In an article posted online on Wednesday in the terror network's English-language Internet magazine "Inspire”, al Qaeda rejected the Iranian leader's suggestions.

"Why would Iran ascribe to such a ridiculous belief that stands in the face of all logic and evidence?" asked the article's author, Abu Suhail. He said Iran wanted to portray itself as a country that stands up to the US.

"For Iran, anti-Americanism is merely a game of politics. It is anti-American when its suits it and it is a collaborator with the US when it suits it," Abu Suhail said.

He cited a number of examples of when Iran allegedly cooperated with the US, including in the invasion of Afghanistan. He also said the Shi’ites in Iraq, who are supported by Iran, "brought the American forces to the country and welcome them with open arms”.

Abu Suhail said Iran is jealous of al Qaeda's "success" in the September 11 attacks, saying that because Tehran couldn't strike at the US itself, the Iranians want to "to discredit September 11 and what better way to do so than conspiracy theories”.

He said Iran and the Shi’ites opposed giving al Qaeda credit for the 9/11 attacks "because this would expose their lip-service to jihad (holy war) against the Great Satan”, a term Iranian officials have used to describe the US.

Al Qaeda mainly embraces Sunni militants, and is bitterly hostile toward Shi’ites, who make up the vast majority of Iran.

Late al Qaeda leader Osama bin Laden in his many audio and video messages praised the attacks several times and in 2004 he publicly acknowledged al Qaeda's involvement and two years later asserted his responsibility for the attacks in an audio message defending Zacarias Moussaoui, who was undergoing a trial for his participation in the attacks.

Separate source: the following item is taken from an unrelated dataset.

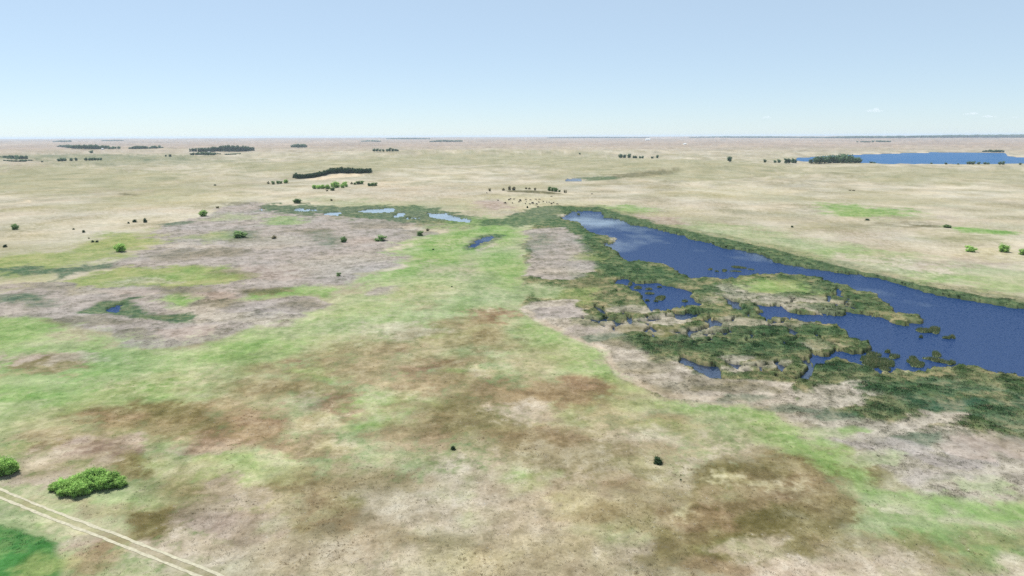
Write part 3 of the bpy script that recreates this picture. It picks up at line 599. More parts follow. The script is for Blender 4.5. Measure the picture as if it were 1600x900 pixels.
# ------------------------------------------------------------------ plants that nobody could count: reeds and grass
def blades(n, spread, h, w, lean, seed):
    r = np.random.default_rng(seed); V = []; F = []
    for i in range(n):
        a = r.random() * 6.283; q = spread * math.sqrt(r.random()); x, y = q * math.cos(a), q * math.sin(a)
        b = r.random() * 6.283; hh = h * (.6 + .5 * r.random()); l = lean * r.random() * hh; c = r.random() * 6.283
        dx, dy = math.cos(b) * w / 2, math.sin(b) * w / 2
        V += [(x - dx, y - dy, -.1), (x + dx, y + dy, -.1), (x + dx * .6 + .4 * l * math.cos(c), y + dy * .6 + .4 * l * math.sin(c), hh * .6), (x + l * math.cos(c), y + l * math.sin(c), hh)]
        k = 4 * i; F += [(k, k + 1, k + 2, k + 3)]
    return np.array(V), np.array(F)
def scatter(name, label, cat, pts, size, tint, protos):
    c = bpy.data.collections.new(name + '_forms')
    for i, (V, F) in enumerate(protos):
        c.objects.link(bpy.data.objects.new(name + '_form', mesh_np(name + '_form', V, F, [M_TUFT])))
    me = bpy.data.meshes.new(name); n = len(pts); me.vertices.add(n); me.vertices.foreach_set('co', pts.astype(np.float32).ravel())
    a = me.attributes.new('size', 'FLOAT', 'POINT'); a.data.foreach_set('value', size.astype(np.float32))
    a = me.attributes.new('turn', 'FLOAT_VECTOR', 'POINT'); tv = np.zeros((n, 3), np.float32); tv[:, 2] = rng.random(n) * 6.283; a.data.foreach_set('vector', tv.ravel())
    a = me.color_attributes.new('tint', 'FLOAT_COLOR', 'POINT'); a.data.foreach_set('color', np.concatenate([tint, np.ones((n, 1))], 1).astype(np.float32).ravel())
    o = tag(link(name, me), label, cat, None, 'stuff')
    g = bpy.data.node_groups.new(name + '_scatter', 'GeometryNodeTree')
    g.interface.new_socket('Geometry', in_out='INPUT', socket_type='NodeSocketGeometry'); g.interface.new_socket('Geometry', in_out='OUTPUT', socket_type='NodeSocketGeometry')
    gi = g.nodes.new('NodeGroupInput'); go = g.nodes.new('NodeGroupOutput'); ip = g.nodes.new('GeometryNodeInstanceOnPoints')
    ci = g.nodes.new('GeometryNodeCollectionInfo'); ci.inputs[0].default_value = c; ci.inputs['Separate Children'].default_value = True; ci.inputs['Reset Children'].default_value = True
    na = g.nodes.new('GeometryNodeInputNamedAttribute'); na.data_type = 'FLOAT'; na.inputs[0].default_value = 'size'
    nb = g.nodes.new('GeometryNodeInputNamedAttribute'); nb.data_type = 'FLOAT_VECTOR'; nb.inputs[0].default_value = 'turn'
    e = g.nodes.new('FunctionNodeEulerToRotation')
    l = g.links.new; l(gi.outputs[0], ip.inputs['Points']); l(ci.outputs[0], ip.inputs['Instance']); ip.inputs['Pick Instance'].default_value = True
    l(na.outputs[0], ip.inputs['Scale']); l(nb.outputs[0], e.inputs[0]); l(e.outputs[0], ip.inputs['Rotation']); l(ip.outputs[0], go.inputs[0])
    md = o.modifiers.new('scatter', 'NODES'); md.node_group = g
    return o
# candidate points, denser close by
nC = 480000
ca_ = np.radians(rng.uniform(-42, 42, nC)); dd = HCAM / np.tan(np.radians(rng.uniform(4.6, 37, nC)))
cx_, cy_ = dd * np.sin(ca_), dd * np.cos(ca_)
ccol, ccan, cwd, _, cbed = fields(cx_, cy_)
cz_ = terrain(cx_, cy_)
dry = (cwd < -.5) & (cbed < .2)
tall = dry & (ccan > .28) & (dd > 135)
k = np.nonzero(tall)[0]
k = k[rng.random(len(k)) < np.clip(ccan[k] * 1.1, .4, 1)]
jit = rng.uniform(.72, 1.3, len(k))[:, None]
dead = (rng.random(len(k)) < .10)[:, None]; ccol[k] = np.where(dead, ccol[k] * .35 + .65 * lin((196, 180, 146)) * KALB, ccol[k])
scatter('reeds', 'dense reeds and rushes filling the marsh beds around the lake', 'reeds', np.stack([cx_, cy_, cz_ + ccan * .45], 1)[k], ccan[k] * rng.uniform(.5, 1.05, len(k)), np.clip(ccol[k] * jit * 1.35, 0, .8),
        [blades(16, .6, 1.0, .12, .9, s) for s in (1, 2, 3, 4)])
k = np.nonzero(dry & ~tall & (dd < 330))[0]; k = k[rng.random(len(k)) < .46]
jit = rng.choice([.72, .88, 1., 1.12, 1.35], len(k), p=[.10, .2, .3, .25, .15])[:, None] * 1.55 * (1 + .6 * fbm(cx_[k], cy_[k], 2.4, 3, 33))[:, None]
scatter('grass', 'short tufted meadow grass covering the near valley floor', 'grass', np.stack([cx_, cy_, cz_ + ccan * .5], 1)[k], rng.uniform(.07, .20, len(k)) * (1 + .9 * (rng.random(len(k)) < .12)), np.clip(ccol[k] * jit, 0, .8),
        [blades(10, .9, .8, .2, 1.7, s) for s in (5, 6, 7, 8)])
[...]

In the US, the National Institute of Standards and Technology conducted a probe that took six years to complete of the tower collapses; the last report found that fire caused the collapse of 7 World Trade Centre, a skyscraper north of the twin towers.

In the collapses of the twin towers, the agency found that extreme heat from the jetliner crashes caused some steel beams to lose strength, causing further failures in the building until the entire structure succumbed.